Of course professional sport is dog-eat-dog, but reputationally it’s a kick for Dwayne Peel to be seen to be turning his back on a contract he’s already signed, and for the Scarlets to be tapping up a coach with the offer of a guaranteed head coaching job and more money. Other teams may well question whether to do business with both in the aftermath to this.

It leaves a bad taste in the mouth all round, but for Cardiff Blues looking forward if Peel is not fully committed to the project at the Arms Park then there’s little point forcing him to honour the contract he signed. The aim now is to secure the best possible compensation package from the Scarlets to release the contract.

That should total at least a six-figure sum and gives us the opportunity to re-invest that ahead of the 2021/22 season which will hopefully be under a newly tied-down Dai Young on a longer term contract.

Now they could look to bring another coaching addition in to replace the lost Peel, but for my money I’d stick with the current backroom set up for next year at least. Duane Goodfield and Tom Smith will benefit from working with Young, and Richard Hodges is marshalling the defence well.

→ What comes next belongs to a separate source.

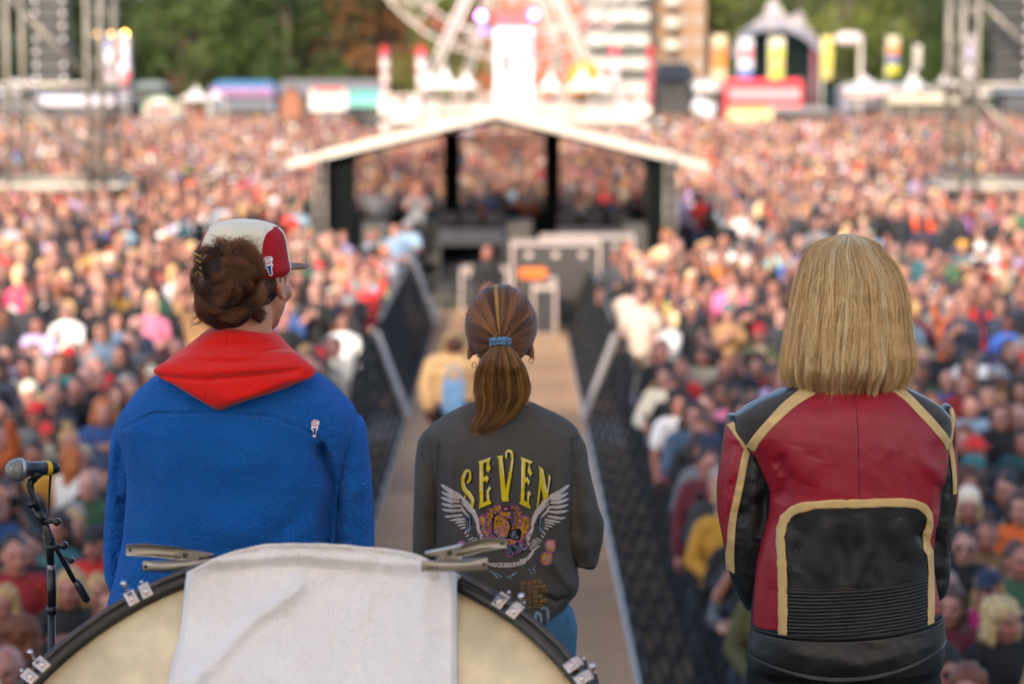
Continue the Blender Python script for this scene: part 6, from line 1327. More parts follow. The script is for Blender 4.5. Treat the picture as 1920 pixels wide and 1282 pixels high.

When it came to the Peel appointment there were question marks over the future of Richie Rees, the current backs/attack coach, and I’ve certainly not been a fan of much of the attack under his stewardship over the last two years. However, this last two months have seen a big upturn in fortunes and been enough for me to be happy with letting our former scrum-half have another season in sole charge.

So with the coaching staff set, I’d be focusing that money on bolstering the pack, and specifically signing a primary ball carrier whether that comes in the second row or the back row, as that is what we desperately need in order to take this squad to the next level.

The quality and potency of the backs has been evident for all to see, the physicality of the pack defensively and at the attacking breakdown has taken great strides this season, the set piece has tightened up dramatically, but we lack a big ball carrying presence to turn to when we need to generate a platform in the same way the likes of Nick Williams and Xavier Rush have done over the years.

We have good ball carrying forwards in the form of Rhys Carre, Corey Domachowski, Kris Dacey, Dillon Lewis, Seb Davies, Cory Hill, James Ratti, Ben Murphy, Josh Turnbull, Josh Navidi and Alun Lawrence, but none are what I would define as a ‘primary ball carrier’, someone who you know would bash you over the gain line every time they got ball-in-hand, with the fitness of Sam Moore completely unknown.

If we can add that to the squad for next season with the money secured for releasing Peel then that would soften the blow of losing out on a talented young coach and still give us a great chance to push for the play-offs and Heineken Champions Cup qualification next season.

Nothing is ever plain sailing at the Arms Park, but hopefully we can make the best of a bad situation.